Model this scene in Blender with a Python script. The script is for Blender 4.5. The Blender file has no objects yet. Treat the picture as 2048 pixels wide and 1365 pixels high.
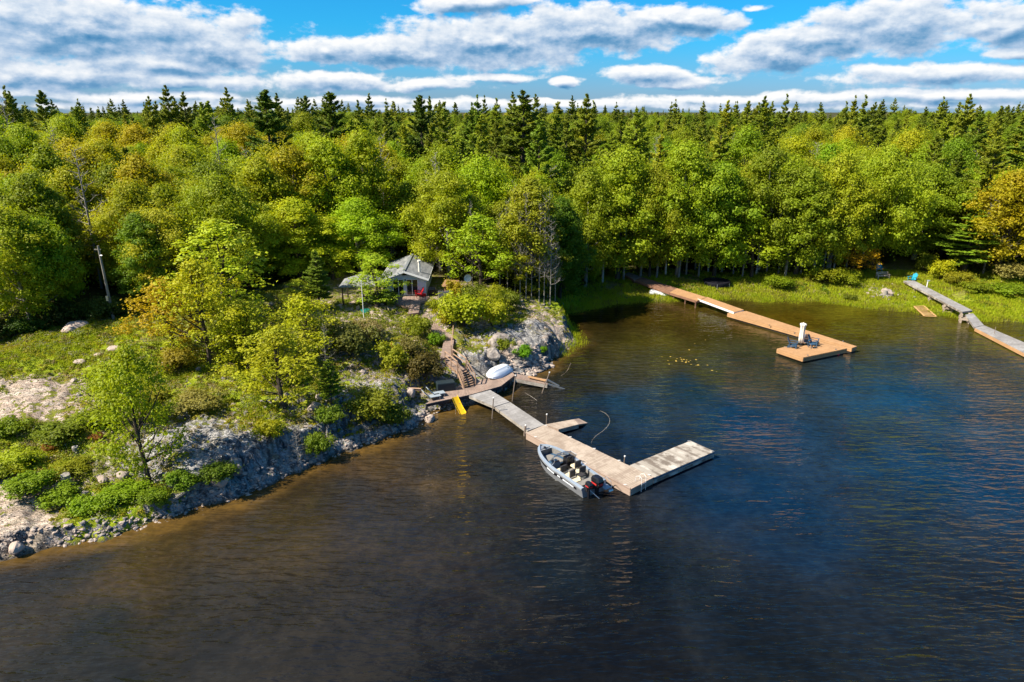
import bpy, math, random
import numpy as np
from mathutils import Vector, Matrix
R = math.radians
random.seed(7); rs = np.random.RandomState(7)
sc = bpy.context.scene
C = sc.collection

# ------------------------------------------------------------ camera, sky, sun, exposure
CH = 24.0; TH = math.atan(464/1365.0); F = 1365.0
cam = bpy.data.objects.new('camera', bpy.data.cameras.new('camera')); C.objects.link(cam)
cam.location = (0, 0, CH); cam.rotation_euler = (R(90)-TH, 0, 0)
cam.data.lens = 24; cam.data.sensor_width = 36; cam.data.clip_end = 9000; cam.data.clip_start = .5
sc.camera = cam
sc.cycles.max_bounces = 10; sc.cycles.diffuse_bounces = 6; sc.cycles.transmission_bounces = 6
SUN_EL, SUN_AZ = R(47), math.atan2(-1, -.38)
sun = bpy.data.objects.new('sun', bpy.data.lights.new('sun', 'SUN')); C.objects.link(sun)
sun.data.energy = 5.0; sun.data.angle = R(.5); sun.data.color = (1, .9, .74)
sd = Vector((math.sin(SUN_AZ)*math.cos(SUN_EL), math.cos(SUN_AZ)*math.cos(SUN_EL), math.sin(SUN_EL)))
sun.rotation_euler = sd.to_track_quat('Z', 'Y').to_euler()
sc.view_settings.view_transform = 'Standard'; sc.view_settings.look = 'None'
sc.view_settings.exposure = 1.12; sc.view_settings.gamma = 1

def ray(px, py):
    dx = (px-1024)/F; dy = (682.5-py)/F
    return dx, math.cos(TH)+dy*math.sin(TH), -math.sin(TH)+dy*math.cos(TH)
def P(px, py, z=0.0):
    x, y, w = ray(px, py); t = (z-CH)/w
    return Vector((x*t, y*t, z))
def proj(x, y, z):
    dz = z-CH; dep = y*math.cos(TH)-dz*math.sin(TH); up = y*math.sin(TH)+dz*math.cos(TH)
    return 1024+F*x/dep, 682.5-F*up/dep

# ------------------------------------------------------------ node helpers
class NT:
    def __init__(s, nt): s.nt = nt; s.n = nt.nodes; s.l = nt.links
    def new(s, t, **k):
        o = s.n.new(t)
        for a, b in k.items(): setattr(o, a, b)
        return o
    def put(s, sock, v):
        if isinstance(v, bpy.types.NodeSocket): s.l.new(v, sock)
        elif v is not None:
            if isinstance(v, (tuple, list)) and len(v) == 3 and sock.type == 'RGBA': v = (*v, 1)
            sock.default_value = v
    def math(s, op, a, b=None, c=None, clamp=False):
        o = s.new('ShaderNodeMath', operation=op, use_clamp=clamp)
        for i, v in enumerate((a, b, c)):
            if v is not None: s.put(o.inputs[i], v)
        return o.outputs[0]
    def vm(s, op, a, b=None, out=0):
        o = s.new('ShaderNodeVectorMath', operation=op); s.put(o.inputs[0], a)
        if b is not None: s.put(o.inputs[1], b)
        return o.outputs[out]
    def mix(s, f, a, b, bt='MIX'):
        o = s.new('ShaderNodeMix', data_type='RGBA', blend_type=bt); s.put(o.inputs[0], f); s.put(o.inputs[6], a); s.put(o.inputs[7], b)
        return o.outputs[2]
    def noise(s, vec, scale, detail=4, rough=.55, dist=0, col=False):
        o = s.new('ShaderNodeTexNoise'); s.put(o.inputs['Scale'], scale); s.put(o.inputs['Detail'], detail)
        s.put(o.inputs['Roughness'], rough); s.put(o.inputs['Distortion'], dist)
        if vec is not None: s.put(o.inputs['Vector'], vec)
        return o.outputs[1 if col else 0]
    def ramp(s, f, stops, interp='LINEAR'):
        o = s.new('ShaderNodeValToRGB'); r = o.color_ramp; r.interpolation = interp
        while len(r.elements) < len(stops): r.elements.new(.5)
        for e, (p, c) in zip(r.elements, stops):
            e.position = p; e.color = (*c, 1) if isinstance(c, (tuple, list)) else (c, c, c, 1)
        s.put(o.inputs[0], f); return o.outputs[0]
    def rng(s, v, a, b, c=0.0, d=1.0, smooth=True):
        o = s.new('ShaderNodeMapRange'); o.interpolation_type = 'SMOOTHSTEP' if smooth else 'LINEAR'
        for i, k in enumerate((v, a, b, c, d)): s.put(o.inputs[i], k)
        return o.outputs[0]
    def attr(s, name, typ='GEOMETRY', out='Fac'):
        o = s.new('ShaderNodeAttribute', attribute_name=name, attribute_type=typ); return o.outputs[out]
    def coord(s, k='Object'): return s.new('ShaderNodeTexCoord').outputs[k]
    def pos(s): return s.new('ShaderNodeNewGeometry').outputs['Position']
    def mapping(s, vec, scale=(1, 1, 1), rot=(0, 0, 0), loc=(0, 0, 0)):
        o = s.new('ShaderNodeMapping'); s.put(o.inputs[0], vec)
        o.inputs['Scale'].default_value = scale; o.inputs['Rotation'].default_value = rot; o.inputs['Location'].default_value = loc
        return o.outputs[0]
    def bump(s, h, strength=.5, dist=.1, normal=None):
        o = s.new('ShaderNodeBump'); s.put(o.inputs['Height'], h); s.put(o.inputs['Strength'], strength); s.put(o.inputs['Distance'], dist)
        if normal is not None: s.put(o.inputs['Normal'], normal)
        return o.outputs[0]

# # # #

Short task:
Write out exactly the lines between the start of the data and the line with "C = sc.collection", including both, but none of the pictures.

Result of the exercise:
Model this scene in Blender with a Python script. The script is for Blender 4.5. The Blender file has no objects yet. Treat the picture as 2048 pixels wide and 1365 pixels high.
import bpy, math, random
import numpy as np
from mathutils import Vector, Matrix
R = math.radians
random.seed(7); rs = np.random.RandomState(7)
sc = bpy.context.scene
C = sc.collection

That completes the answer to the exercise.